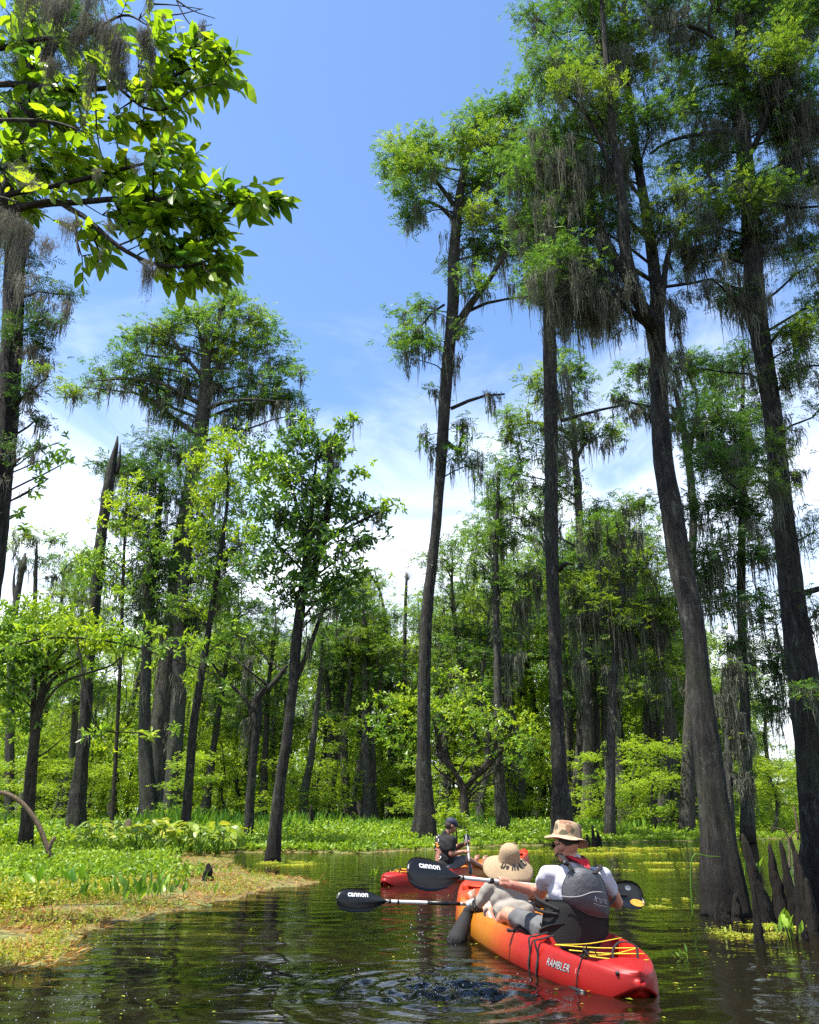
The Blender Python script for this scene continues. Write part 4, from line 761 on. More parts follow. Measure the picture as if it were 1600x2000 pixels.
broad_tree(24.0, G(250, 1655), [(215, 1655, 9), (225, 1500, 8), (235, 1300, 8), (240, 1150, 7), (245, 1020, 5), (250, 930, 3)],
    [(260, 945, 22, 14, 1, .7), (250, 985, 45, 18, 1, .8), (290, 990, 25, 18, 1, .8), (225, 1030, 35, 20, 1, .7), (280, 1040, 40, 22, 0, .7), (160, 1075, 25, 14, 0, .8), (210, 1090, 40, 22, 0, .7), (180, 1115, 40, 16, 0, .7), (265, 1110, 35, 22, 0, .6), (320, 1060, 25, 18, 0, .6), (230, 1160, 40, 20, 0, .6)],
    'thin sapling with yellowish leaves beside the broken dead trunk', ['broad', 'broad_lime'], 'bark_brown', 15, .9)
# tree at the left with several stems
broad_tree(21.0, G(55, 1665), [(48, 1668, 34), (52, 1620, 29), (58, 1540, 25), (66, 1460, 21), (72, 1410, 20), (80, 1360, 14), (90, 1300, 10), (100, 1240, 6)],
    [(40, 1200, 45, 25, 0, .9), (90, 1205, 40, 25, 1, 1), (20, 1240, 50, 30, 0, 1), (75, 1250, 50, 30, 0, 1.1), (140, 1220, 45, 22, 1, 1.1), (130, 1260, 45, 28, 0, 1), (185, 1235, 40, 22, 1, 1), (30, 1290, 55, 32, 0, 1.1), (100, 1300, 45, 28, 0, 1), (220, 1250, 35, 20, 1, .9), (20, 1345, 45, 30, 0, .9), (250, 1265, 30, 16, 0, .8), (150, 1300, 35, 20, 0, .7), (40, 1400, 45, 28, 0, .8), (-20, 1300, 50, 60, 0, .9), (115, 1335, 30, 18, 0, .6)],
    'bushy multi stemmed tree with bright layered leaves at the left edge', ['broad', 'broad_lime'], 'bark_brown', 8, .8, limbs=[([(66, 1450, 0), (65, 1380, .2), (73, 1310, .3), (85, 1260, .3)], .09, .03), ([(76, 1380, 0), (100, 1330, .1), (130, 1310, .2), (160, 1290, .2)], .06, .02), ([(70, 1480, 0), (90, 1470, .1), (125, 1440, .1)], .03, .01)], size=1.1)
# branch level with leaves over the middle of the left side
broad_tree(16.5, G(180, 1672), [(-60, 1720, 24), (-60, 1550, 16), (-50, 1400, 11), (-20, 1290, 7), (60, 1252, 4), (150, 1246, 4), (240, 1258, 4), (330, 1285, 3), (420, 1318, 3)],
    [(20, 1255, 30, 16, 0, .9), (70, 1240, 32, 16, 1, .9), (120, 1235, 30, 15, 1, .9), (170, 1240, 30, 14, 1, .8), (215, 1238, 28, 14, 1, .9), (260, 1250, 28, 14, 0, .8), (300, 1225, 20, 14, 1, .8), (320, 1265, 25, 12, 0, .7), (380, 1255, 22, 10, 1, .6), (400, 1290, 18, 10, 0, .6), (375, 1330, 14, 10, 1, .8), (290, 1430, 25, 9, 1, .6), (180, 1430, 20, 10, 0, .7), (215, 1460, 14, 8, 1, .7), (340, 1430, 16, 9, 0, .6), (430, 1340, 14, 8, 0, .5)],
    'long horizontal bough with light green whorled leaves reaching in from the left edge', ['broad', 'broad_lime'], 'bark_brown', 6, .5, size=1.0, frac=0, limbs=[([(150, 1245, 0), (170, 1350, 0), (190, 1420, 0), (240, 1430, 0), (300, 1432, 0)], .02, .01)])
# open forked bush-like tree behind the guide
broad_tree(33.0, G(907, 1646), [(907, 1650, 24), (907, 1600, 22), (906, 1560, 20), (905, 1540, 16), (893, 1515, 10), (870, 1490, 8), (855, 1470, 6)],
    [(760, 1420, 45, 22, 0, .6), (800, 1380, 45, 25, 1, .7), (860, 1360, 45, 25, 1, .7), (910, 1385, 45, 25, 1, .6), (960, 1400, 45, 25, 0, .7), (1010, 1425, 38, 22, 1, .7), (1040, 1455, 25, 20, 0, .7), (850, 1420, 40, 20, 0, .5), (790, 1460, 40, 20, 0, .5), (930, 1450, 35, 18, 0, .5), (985, 1470, 35, 20, 0, .5), (740, 1380, 25, 15, 1, .5), (880, 1320, 35, 18, 1, .5), (1020, 1500, 25, 18, 0, .5)],
    'low spreading tree with forked pale limbs on the far shore in the center', ['broad', 'broad_lime'], 'bark_brown', 6, .6,
    limbs=[([(907, 1545, 0), (925, 1520, 0), (950, 1500, 0), (975, 1470, 0), (1005, 1450, 0)], .14, .05), ([(930, 1512, 0), (960, 1480, 0), (970, 1440, 0), (975, 1410, 0)], .10, .03), ([(890, 1510, 0), (860, 1460, 0), (845, 1400, 0)], .10, .03)])

# --- trees of the left edge
Y = 8.2
T = Tree('cypress_tree', G(-75, 1800), 'mossy cypress trunk rising along the left edge behind the overhanging leaves', 'tree', None, leaf=['cyp_dark', 'cyp_yel'], mossmat='moss_near')
T.trunk([(-120, 1800, 110, Y), (-100, 1650, 80, Y), (-75, 1450, 66, Y), (-40, 1250, 56, Y), (-12, 1080, 50, Y), (0, 950, 48, Y), (12, 850, 46, Y), (22, 700, 44, Y), (28, 560, 42, Y), (32, 420, 40, Y), (40, 280, 36, Y), (52, 120, 32, Y), (60, -60, 26, Y), (66, -260, 16, Y)], sides=24, step=0.09, flute=0.1, nf=5, rough=0.02, seed=3, flutefall=1.3)
for (px, py, rx, ry, mi, dn, ms) in ((115, 575, 28, 22, 1, .7, .2), (90, 620, 30, 25, 0, .8, .3), (85, 680, 25, 25, 0, .7, .4), (95, 735, 22, 20, 1, .7, .3), (60, 760, 30, 30, 0, .7, .4), (70, 820, 22, 20, 0, .6, .3), (50, 560, 35, 30, 1, .6, .3), (50, 480, 40, 40, 0, .6, .4), (40, 650, 30, 40, 0, .7, .4),
        (30, 880, 20, 30, 0, .5, .3), (60, 100, 70, 60, 0, .8, .3), (120, 40, 70, 50, 0, .8, .3), (90, 200, 70, 60, 0, .8, .3), (40, 340, 60, 60, 0, .7, .3), (170, 100, 50, 60, 1, .5, .5), (100, -50, 120, 60, 0, .8, .2)):
    T.clump(px, py, rx, ry, Y + rng.uniform(-.5, .4), 'cyp', dn, leafmi=mi, moss=ms, mosslen=0.45, size=0.8)
for (px, py, ln, k) in ((60, 560, .8, 9), (90, 600, .6, 7), (45, 450, .9, 8), (105, 590, .45, 4), (20, 400, .9, 6), (75, 680, .5, 6), (60, 760, .5, 5), (55, 860, .3, 4)):
    C = W(px, py, Y - .1) + rng.normal(0, 1, (k, 3)) * np.array([0.10, 0.15, 0.10]); T.beard(C, ln, RP(8), 26, 0.035, fuzz=3)
T.mossy(60, 0.5, RP(8), 20, trunk=70)
T.finish()
broad_tree(9.5, G(-150, 1780), [(-150, 1780, 40), (-130, 1400, 30), (-90, 1150, 22), (-40, 1000, 14), (0, 930, 9), (40, 895, 6)],
    [(70, 875, 22, 8, 0, .6), (115, 865, 22, 10, 0, .7), (125, 905, 22, 14, 0, .8), (95, 935, 22, 10, 0, .7), (60, 960, 20, 10, 1, .7), (45, 1000, 18, 10, 0, .8), (75, 900, 25, 10, 1, .5)],
    'small spray of glossy leaves reaching from the left edge against the clouds', ['broad_dark', 'broad'], 'bark_brown', 4, .3, size=0.75)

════

Transcribe the whole listing, character for character, but not its images.

The Blender Python script for this scene continues. Write part 4, from line 761 on. More parts follow. Measure the picture as if it were 1600x2000 pixels.
broad_tree(24.0, G(250, 1655), [(215, 1655, 9), (225, 1500, 8), (235, 1300, 8), (240, 1150, 7), (245, 1020, 5), (250, 930, 3)],
    [(260, 945, 22, 14, 1, .7), (250, 985, 45, 18, 1, .8), (290, 990, 25, 18, 1, .8), (225, 1030, 35, 20, 1, .7), (280, 1040, 40, 22, 0, .7), (160, 1075, 25, 14, 0, .8), (210, 1090, 40, 22, 0, .7), (180, 1115, 40, 16, 0, .7), (265, 1110, 35, 22, 0, .6), (320, 1060, 25, 18, 0, .6), (230, 1160, 40, 20, 0, .6)],
    'thin sapling with yellowish leaves beside the broken dead trunk', ['broad', 'broad_lime'], 'bark_brown', 15, .9)
# tree at the left with several stems
broad_tree(21.0, G(55, 1665), [(48, 1668, 34), (52, 1620, 29), (58, 1540, 25), (66, 1460, 21), (72, 1410, 20), (80, 1360, 14), (90, 1300, 10), (100, 1240, 6)],
    [(40, 1200, 45, 25, 0, .9), (90, 1205, 40, 25, 1, 1), (20, 1240, 50, 30, 0, 1), (75, 1250, 50, 30, 0, 1.1), (140, 1220, 45, 22, 1, 1.1), (130, 1260, 45, 28, 0, 1), (185, 1235, 40, 22, 1, 1), (30, 1290, 55, 32, 0, 1.1), (100, 1300, 45, 28, 0, 1), (220, 1250, 35, 20, 1, .9), (20, 1345, 45, 30, 0, .9), (250, 1265, 30, 16, 0, .8), (150, 1300, 35, 20, 0, .7), (40, 1400, 45, 28, 0, .8), (-20, 1300, 50, 60, 0, .9), (115, 1335, 30, 18, 0, .6)],
    'bushy multi stemmed tree with bright layered leaves at the left edge', ['broad', 'broad_lime'], 'bark_brown', 8, .8, limbs=[([(66, 1450, 0), (65, 1380, .2), (73, 1310, .3), (85, 1260, .3)], .09, .03), ([(76, 1380, 0), (100, 1330, .1), (130, 1310, .2), (160, 1290, .2)], .06, .02), ([(70, 1480, 0), (90, 1470, .1), (125, 1440, .1)], .03, .01)], size=1.1)
# branch level with leaves over the middle of the left side
broad_tree(16.5, G(180, 1672), [(-60, 1720, 24), (-60, 1550, 16), (-50, 1400, 11), (-20, 1290, 7), (60, 1252, 4), (150, 1246, 4), (240, 1258, 4), (330, 1285, 3), (420, 1318, 3)],
    [(20, 1255, 30, 16, 0, .9), (70, 1240, 32, 16, 1, .9), (120, 1235, 30, 15, 1, .9), (170, 1240, 30, 14, 1, .8), (215, 1238, 28, 14, 1, .9), (260, 1250, 28, 14, 0, .8), (300, 1225, 20, 14, 1, .8), (320, 1265, 25, 12, 0, .7), (380, 1255, 22, 10, 1, .6), (400, 1290, 18, 10, 0, .6), (375, 1330, 14, 10, 1, .8), (290, 1430, 25, 9, 1, .6), (180, 1430, 20, 10, 0, .7), (215, 1460, 14, 8, 1, .7), (340, 1430, 16, 9, 0, .6), (430, 1340, 14, 8, 0, .5)],
    'long horizontal bough with light green whorled leaves reaching in from the left edge', ['broad', 'broad_lime'], 'bark_brown', 6, .5, size=1.0, frac=0, limbs=[([(150, 1245, 0), (170, 1350, 0), (190, 1420, 0), (240, 1430, 0), (300, 1432, 0)], .02, .01)])
# open forked bush-like tree behind the guide
broad_tree(33.0, G(907, 1646), [(907, 1650, 24), (907, 1600, 22), (906, 1560, 20), (905, 1540, 16), (893, 1515, 10), (870, 1490, 8), (855, 1470, 6)],
    [(760, 1420, 45, 22, 0, .6), (800, 1380, 45, 25, 1, .7), (860, 1360, 45, 25, 1, .7), (910, 1385, 45, 25, 1, .6), (960, 1400, 45, 25, 0, .7), (1010, 1425, 38, 22, 1, .7), (1040, 1455, 25, 20, 0, .7), (850, 1420, 40, 20, 0, .5), (790, 1460, 40, 20, 0, .5), (930, 1450, 35, 18, 0, .5), (985, 1470, 35, 20, 0, .5), (740, 1380, 25, 15, 1, .5), (880, 1320, 35, 18, 1, .5), (1020, 1500, 25, 18, 0, .5)],
    'low spreading tree with forked pale limbs on the far shore in the center', ['broad', 'broad_lime'], 'bark_brown', 6, .6,
    limbs=[([(907, 1545, 0), (925, 1520, 0), (950, 1500, 0), (975, 1470, 0), (1005, 1450, 0)], .14, .05), ([(930, 1512, 0), (960, 1480, 0), (970, 1440, 0), (975, 1410, 0)], .10, .03), ([(890, 1510, 0), (860, 1460, 0), (845, 1400, 0)], .10, .03)])

# --- trees of the left edge
Y = 8.2
T = Tree('cypress_tree', G(-75, 1800), 'mossy cypress trunk rising along the left edge behind the overhanging leaves', 'tree', None, leaf=['cyp_dark', 'cyp_yel'], mossmat='moss_near')
T.trunk([(-120, 1800, 110, Y), (-100, 1650, 80, Y), (-75, 1450, 66, Y), (-40, 1250, 56, Y), (-12, 1080, 50, Y), (0, 950, 48, Y), (12, 850, 46, Y), (22, 700, 44, Y), (28, 560, 42, Y), (32, 420, 40, Y), (40, 280, 36, Y), (52, 120, 32, Y), (60, -60, 26, Y), (66, -260, 16, Y)], sides=24, step=0.09, flute=0.1, nf=5, rough=0.02, seed=3, flutefall=1.3)
for (px, py, rx, ry, mi, dn, ms) in ((115, 575, 28, 22, 1, .7, .2), (90, 620, 30, 25, 0, .8, .3), (85, 680, 25, 25, 0, .7, .4), (95, 735, 22, 20, 1, .7, .3), (60, 760, 30, 30, 0, .7, .4), (70, 820, 22, 20, 0, .6, .3), (50, 560, 35, 30, 1, .6, .3), (50, 480, 40, 40, 0, .6, .4), (40, 650, 30, 40, 0, .7, .4),
        (30, 880, 20, 30, 0, .5, .3), (60, 100, 70, 60, 0, .8, .3), (120, 40, 70, 50, 0, .8, .3), (90, 200, 70, 60, 0, .8, .3), (40, 340, 60, 60, 0, .7, .3), (170, 100, 50, 60, 1, .5, .5), (100, -50, 120, 60, 0, .8, .2)):
    T.clump(px, py, rx, ry, Y + rng.uniform(-.5, .4), 'cyp', dn, leafmi=mi, moss=ms, mosslen=0.45, size=0.8)
for (px, py, ln, k) in ((60, 560, .8, 9), (90, 600, .6, 7), (45, 450, .9, 8), (105, 590, .45, 4), (20, 400, .9, 6), (75, 680, .5, 6), (60, 760, .5, 5), (55, 860, .3, 4)):
    C = W(px, py, Y - .1) + rng.normal(0, 1, (k, 3)) * np.array([0.10, 0.15, 0.10]); T.beard(C, ln, RP(8), 26, 0.035, fuzz=3)
T.mossy(60, 0.5, RP(8), 20, trunk=70)
T.finish()
broad_tree(9.5, G(-150, 1780), [(-150, 1780, 40), (-130, 1400, 30), (-90, 1150, 22), (-40, 1000, 14), (0, 930, 9), (40, 895, 6)],
    [(70, 875, 22, 8, 0, .6), (115, 865, 22, 10, 0, .7), (125, 905, 22, 14, 0, .8), (95, 935, 22, 10, 0, .7), (60, 960, 20, 10, 1, .7), (45, 1000, 18, 10, 0, .8), (75, 900, 25, 10, 1, .5)],
    'small spray of glossy leaves reaching from the left edge against the clouds', ['broad_dark', 'broad'], 'bark_brown', 4, .3, size=0.75)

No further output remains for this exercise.